2015-05-27 10:45:00

Nepal, India move to protect children from human traffickers


(Vatican Radio) Nepal has banned children from travelling without parents or approved guardians to deter human traffickers who authorities fear are targeting vulnerable families after recent devastating earthquakes. Meanwhile, in India, child victims of the Nepal earthquake as young as eight are being rescued from people traffickers amid fears they will be sold into the sex trade.

Hundreds of thousands of families lost their homes in Nepal after two large earthquakes struck on April 25 and May 12. The first 7.8-magnitude quake alone, which killed more than 8,600 people, destroyed rural areas and left hundreds of thousands homeless, raising concerns among rights groups that trafficking rings in the region were taking advantage of the chaos

It is reported that parents from poor villages in northern India, who had been working as migrant labourers in Nepal, are being convinced by traffickers posing as aid workers that their children will be given well-paid, comfortable jobs. The news comes just weeks after campaigners said they had noticed an increase in suspected trafficking at the Nepalese border with India.

The Nepalese government, having taken cognizance of the reports, has now taken measures to deter the human traffickers, thereby protecting the most vulnerable: the children.

Children under the aged of 16 would not be permitted to travel outside their home district without a parent or another adult approved by the district's Child Welfare Board, a senior official said.

"If strangers are found travelling with children, they will be under the watch of police," Radhika Aryal from the Ministry of Women, Children and Social Welfare said. "All district officials and police units across the country have been asked to remain on high alert on this."

International adoption of children from Nepal would also not be permitted for the next three months, Kiran Rupakheti, another official from the ministry said.

The cautionary measures come almost a week after authorities found dozens of children from earthquake-struck areas travelling with strangers under suspicious circumstances, officials said.

Tarak Dhital from the government's Central Child Welfare Board said 64 children from Dolakha and Dhading districts, both of which were devastated by the earthquakes, were now under the care of a registered children's home.

Police arrested two Indian and three Nepali adults who were travelling with 11 of the children, who were aged between 10 and 12, from Dolakha to Kathmandu without the required papers. "We are investigating if this is a case of trafficking," police official Dan Bahadur Karki said.

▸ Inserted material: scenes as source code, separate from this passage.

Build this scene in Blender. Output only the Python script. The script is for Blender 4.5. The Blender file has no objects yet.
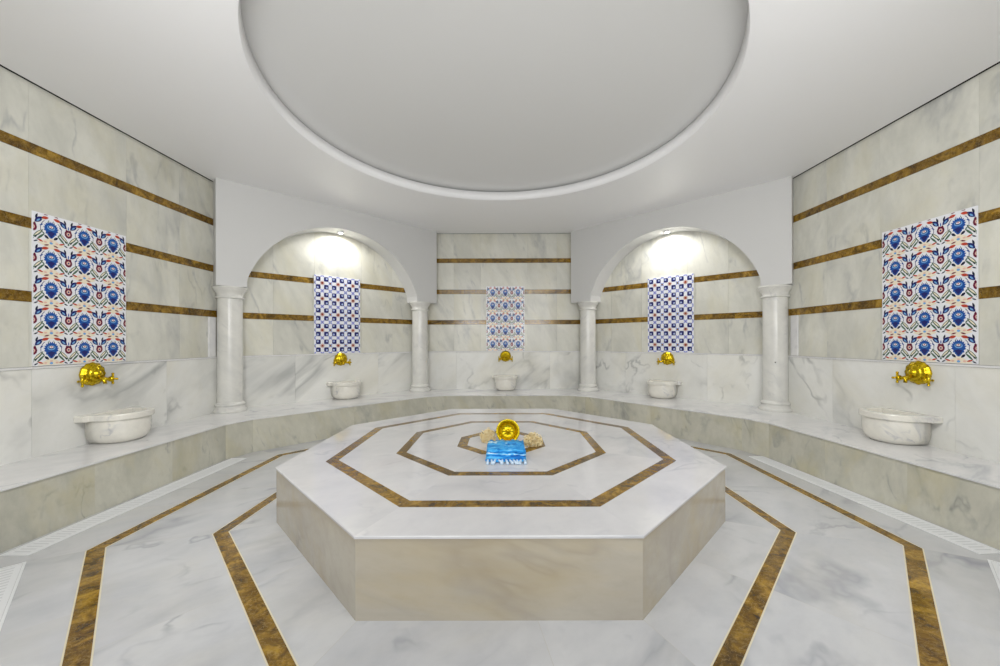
import bpy, bmesh, math, random
from mathutils import Vector, Matrix
R = math.radians
SC = bpy.context.scene
COL = SC.collection
random.seed(7)
PI = math.pi
S2 = math.sqrt(.5)

# ------------------------------------------------------------------ materials
def new_mat(name):
    m = bpy.data.materials.new(name); m.use_nodes = True
    nt = m.node_tree; nt.nodes.clear()
    out = nt.nodes.new('ShaderNodeOutputMaterial'); b = nt.nodes.new('ShaderNodeBsdfPrincipled')
    nt.links.new(b.outputs[0], out.inputs[0])
    return m, nt, b
def lin(c):
    f = lambda v: v/12.92 if v <= .04045 else ((v+.055)/1.055)**2.4
    return tuple(f(v/255) for v in c)+(1,)
def plain(name, rgb, rough=.5, metal=0, emit=0, spec=.5):
    m, nt, b = new_mat(name)
    b.inputs['Base Color'].default_value = lin(rgb); b.inputs['Roughness'].default_value = rough
    b.inputs['Metallic'].default_value = metal; b.inputs['Specular IOR Level'].default_value = spec
    if emit:
        b.inputs['Emission Color'].default_value = (1, 1, 1, 1); b.inputs['Emission Strength'].default_value = emit
    return m
def ramp(nt, fac, stops):
    r = nt.nodes.new('ShaderNodeValToRGB')
    e = r.color_ramp.elements
    while len(e) < len(stops): e.new(.5)
    for el, (p, c) in zip(e, stops): el.position = p; el.color = c
    nt.links.new(fac, r.inputs[0]); return r.outputs[0]
G = lambda v: (v, v, v, 1)
def coords(nt, k=7.3, stretch=(1, 1, 1)):
    tc = nt.nodes.new('ShaderNodeTexCoord'); at = nt.nodes.new('ShaderNodeAttribute'); at.attribute_name = 'pshift'
    ma = nt.nodes.new('ShaderNodeVectorMath'); ma.operation = 'MULTIPLY_ADD'
    ma.inputs[1].default_value = (k, k, k)
    nt.links.new(at.outputs['Vector'], ma.inputs[0]); nt.links.new(tc.outputs['Object'], ma.inputs[2])
    return ma.outputs[0], at.outputs['Vector']
def noise(nt, vec, scale, detail=5, rough=.55, dist=0, stretch=None, rot=None):
    if stretch or rot:
        mp = nt.nodes.new('ShaderNodeMapping'); nt.links.new(vec, mp.inputs[0])
        if stretch: mp.inputs['Scale'].default_value = stretch
        if rot: mp.inputs['Rotation'].default_value = rot
        vec = mp.outputs[0]
    n = nt.nodes.new('ShaderNodeTexNoise'); n.inputs['Scale'].default_value = scale
    n.inputs['Detail'].default_value = detail; n.inputs['Roughness'].default_value = rough; n.inputs['Distortion'].default_value = dist
    nt.links.new(vec, n.inputs['Vector']); return n.outputs[0]
def mix(nt, fac, a, b, mode='MIX'):
    m = nt.nodes.new('ShaderNodeMix'); m.data_type = 'RGBA'; m.blend_type = mode
    for s, v in ((m.inputs[0], fac), (m.inputs[6], a), (m.inputs[7], b)):
        if isinstance(v, (tuple, float, int)): s.default_value = v
        else: nt.links.new(v, s)
    return m.outputs[2]
def mul(nt, a, b):
    m = nt.nodes.new('ShaderNodeMath'); m.operation = 'MULTIPLY'
    for s, v in ((m.inputs[0], a), (m.inputs[1], b)):
        if isinstance(v, (float, int)): s.default_value = v
        else: nt.links.new(v, s)
    return m.outputs[0]
def flow(nt, v, rot, sc):
    """rotate into the bedding direction of the stone, then stretch along it"""
    mp = nt.nodes.new('ShaderNodeMapping'); mp.vector_type = 'TEXTURE'
    mp.inputs['Rotation'].default_value = rot; mp.inputs['Scale'].default_value = sc
    nt.links.new(v, mp.inputs[0]); return mp.outputs[0]
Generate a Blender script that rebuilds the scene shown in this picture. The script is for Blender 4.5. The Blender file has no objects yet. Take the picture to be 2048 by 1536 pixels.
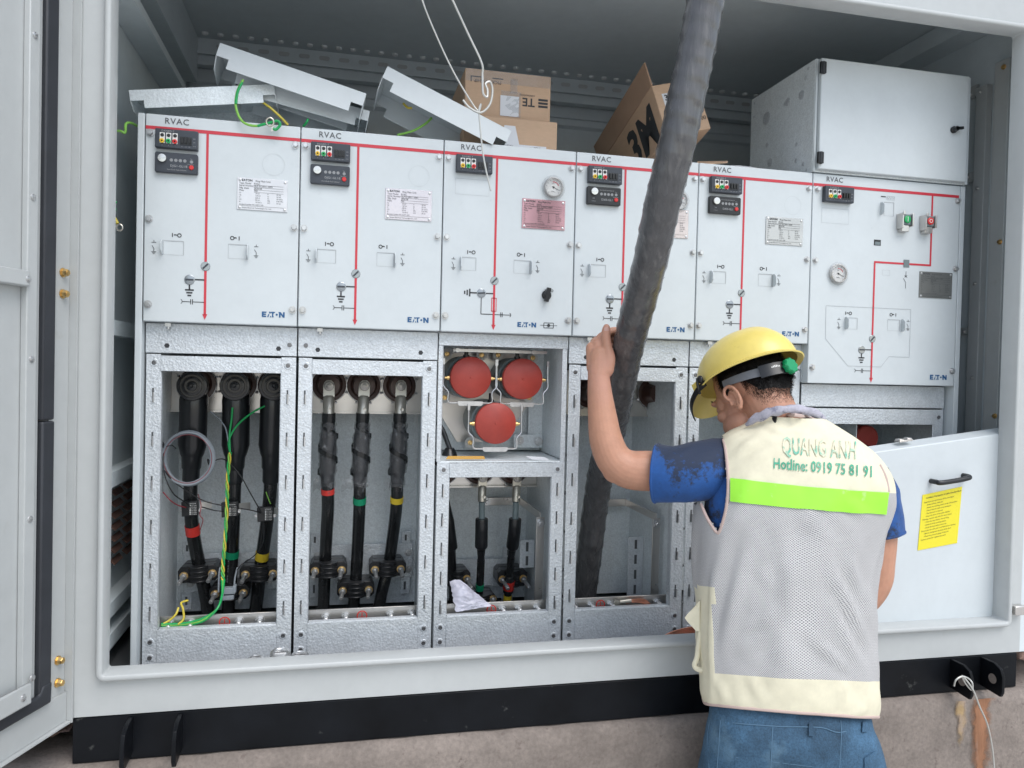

Reports of suspected trafficking since the quakes have so far been limited, considering the scale of destruction and Nepal's long-running struggle to reign in human traffickers operating in its borders.

Thousands of Nepali children and women are trafficked into India every year to work in brothels and as child labourers, activists say.

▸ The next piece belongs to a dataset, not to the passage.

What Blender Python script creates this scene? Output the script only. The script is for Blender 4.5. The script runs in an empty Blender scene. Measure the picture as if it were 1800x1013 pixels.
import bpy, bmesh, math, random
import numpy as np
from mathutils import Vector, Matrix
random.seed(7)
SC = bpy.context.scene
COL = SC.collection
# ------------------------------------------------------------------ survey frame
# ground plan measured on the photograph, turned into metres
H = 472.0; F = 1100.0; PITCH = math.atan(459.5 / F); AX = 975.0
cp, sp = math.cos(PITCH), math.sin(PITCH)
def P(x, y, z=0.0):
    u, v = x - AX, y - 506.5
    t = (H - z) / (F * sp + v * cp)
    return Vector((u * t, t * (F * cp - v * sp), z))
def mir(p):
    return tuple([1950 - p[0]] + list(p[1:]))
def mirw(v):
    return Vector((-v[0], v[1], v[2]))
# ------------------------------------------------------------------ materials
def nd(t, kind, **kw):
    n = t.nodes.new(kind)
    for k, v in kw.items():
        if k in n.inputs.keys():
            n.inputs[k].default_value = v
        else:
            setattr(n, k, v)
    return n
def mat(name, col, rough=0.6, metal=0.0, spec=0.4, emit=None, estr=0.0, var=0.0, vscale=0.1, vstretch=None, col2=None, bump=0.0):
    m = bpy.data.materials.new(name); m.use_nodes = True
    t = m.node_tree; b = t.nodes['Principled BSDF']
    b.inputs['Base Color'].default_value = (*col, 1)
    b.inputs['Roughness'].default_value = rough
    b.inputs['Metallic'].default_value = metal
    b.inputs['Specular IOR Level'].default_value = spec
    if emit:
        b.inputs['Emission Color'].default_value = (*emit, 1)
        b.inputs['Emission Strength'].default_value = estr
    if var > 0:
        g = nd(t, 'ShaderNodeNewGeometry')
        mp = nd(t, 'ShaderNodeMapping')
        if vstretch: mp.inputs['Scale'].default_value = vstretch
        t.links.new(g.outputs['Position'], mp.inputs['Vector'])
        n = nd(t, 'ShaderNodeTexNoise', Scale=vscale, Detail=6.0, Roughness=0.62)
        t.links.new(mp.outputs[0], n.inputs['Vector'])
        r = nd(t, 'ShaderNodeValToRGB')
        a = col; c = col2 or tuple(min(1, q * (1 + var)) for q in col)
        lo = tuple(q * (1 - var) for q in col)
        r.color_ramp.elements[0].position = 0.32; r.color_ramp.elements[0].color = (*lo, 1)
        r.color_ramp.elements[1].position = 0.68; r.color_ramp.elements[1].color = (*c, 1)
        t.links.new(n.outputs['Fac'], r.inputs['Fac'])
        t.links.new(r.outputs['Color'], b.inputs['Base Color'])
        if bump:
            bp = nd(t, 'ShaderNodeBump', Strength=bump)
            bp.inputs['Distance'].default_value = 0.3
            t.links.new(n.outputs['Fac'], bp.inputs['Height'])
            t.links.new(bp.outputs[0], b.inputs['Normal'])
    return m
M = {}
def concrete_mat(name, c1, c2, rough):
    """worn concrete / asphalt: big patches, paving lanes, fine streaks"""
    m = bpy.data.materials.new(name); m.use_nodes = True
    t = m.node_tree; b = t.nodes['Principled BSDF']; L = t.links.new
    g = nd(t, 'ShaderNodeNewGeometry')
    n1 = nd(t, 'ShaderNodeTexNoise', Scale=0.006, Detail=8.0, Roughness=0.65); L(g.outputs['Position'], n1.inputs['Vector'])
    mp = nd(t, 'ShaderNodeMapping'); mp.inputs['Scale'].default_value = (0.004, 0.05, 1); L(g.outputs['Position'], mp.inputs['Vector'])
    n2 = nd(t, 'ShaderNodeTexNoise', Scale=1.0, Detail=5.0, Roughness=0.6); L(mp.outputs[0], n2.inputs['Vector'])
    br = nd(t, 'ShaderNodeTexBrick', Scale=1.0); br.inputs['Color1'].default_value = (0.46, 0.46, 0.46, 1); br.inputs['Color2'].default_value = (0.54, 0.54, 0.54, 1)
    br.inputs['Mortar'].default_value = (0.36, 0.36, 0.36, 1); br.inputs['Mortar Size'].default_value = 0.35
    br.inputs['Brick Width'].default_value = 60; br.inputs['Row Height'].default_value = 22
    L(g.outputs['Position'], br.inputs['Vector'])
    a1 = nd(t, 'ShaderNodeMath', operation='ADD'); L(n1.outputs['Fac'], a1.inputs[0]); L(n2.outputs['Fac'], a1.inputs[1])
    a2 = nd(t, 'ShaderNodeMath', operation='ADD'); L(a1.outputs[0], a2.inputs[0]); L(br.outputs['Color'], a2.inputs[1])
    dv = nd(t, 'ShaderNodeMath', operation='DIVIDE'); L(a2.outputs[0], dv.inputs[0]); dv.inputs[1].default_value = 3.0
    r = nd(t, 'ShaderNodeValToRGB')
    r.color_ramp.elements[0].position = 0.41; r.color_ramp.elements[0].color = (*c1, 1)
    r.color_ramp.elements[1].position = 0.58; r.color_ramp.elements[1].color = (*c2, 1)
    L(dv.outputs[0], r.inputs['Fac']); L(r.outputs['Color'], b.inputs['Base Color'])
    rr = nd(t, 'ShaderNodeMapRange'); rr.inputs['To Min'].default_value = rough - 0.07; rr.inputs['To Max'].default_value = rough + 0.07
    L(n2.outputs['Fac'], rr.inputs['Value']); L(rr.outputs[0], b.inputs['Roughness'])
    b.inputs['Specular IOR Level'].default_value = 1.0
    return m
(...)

“Girls are at high risk of trafficking and sexual abuse, they have to be protected,” Anuradha Koirala, the founder of Maiti Nepal, an anti-trafficking organisation, said. She said her organisation had increased its monitoring operations on the border with India.

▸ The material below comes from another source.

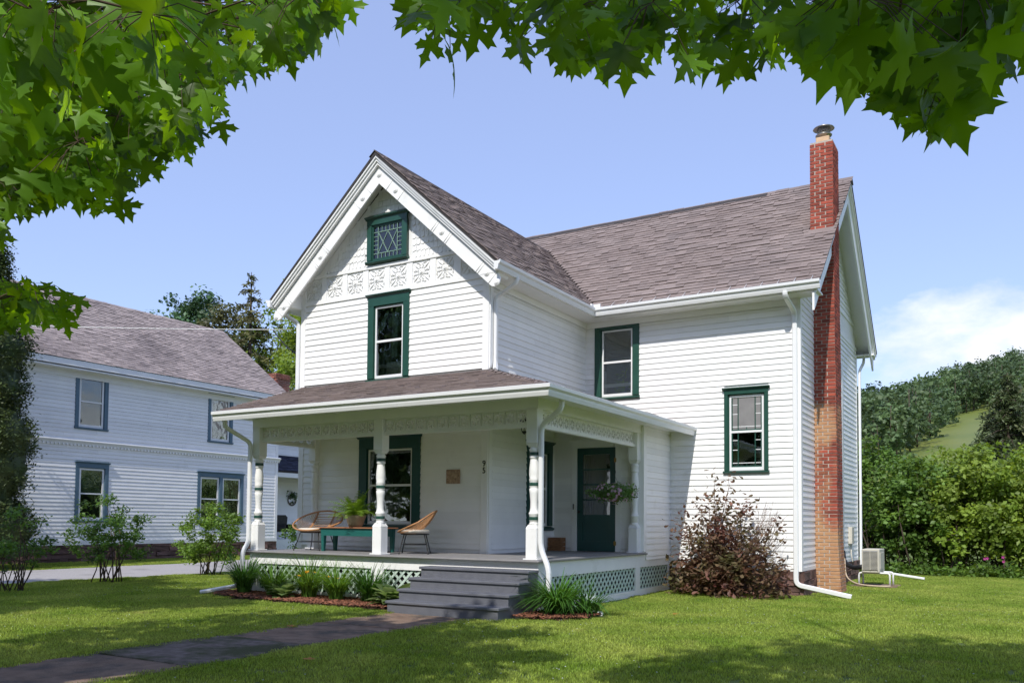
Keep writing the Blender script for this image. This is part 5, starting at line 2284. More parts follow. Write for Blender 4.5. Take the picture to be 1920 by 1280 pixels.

Women and girls have long been targeted in the Himalayan nation, with the UN estimating that up to 15,000 a year are trafficked to brothels abroad, mainly to India, but also as far as South Korea.

Child rights activists warn the situation may worsen as traffickers target newly vulnerable children and families.

"After the earthquake, traffickers' groups could become very active targeting parents who have lost their homes to send their children with them promising education or a better life," Krishna Thapa from the rights group Voice of Children said.

Meanwhile, in India, child victims of the Nepal earthquake as young as eight are being rescued from people traffickers amid fears they will be sold into the sex trade. Young survivors of the devastation are being targeted for work in factories and brothels, according to campaigners. Authorities in India now claim to have rescued 26 children pushed into slave labour work.

Last week 28 child labourers were rescued from a garment factory in the north-western city of Ludhiana where they were being paid around 150 rupees (£1.50) a week to stich T-shirts. “We have rescued 26 children from the clutches of human traffickers in the past 20 days and sent them to rehabilitation centres,” said Sanjeev Kumar, a senior labour official in Bihar’s East Champaran district.

“Following the Nepal disaster, the fear of children and women falling prey to the human trafficker gangs has increased manifold and so we are keeping a strict vigil along the Indo-Nepal border to prevent such happenings,” He said.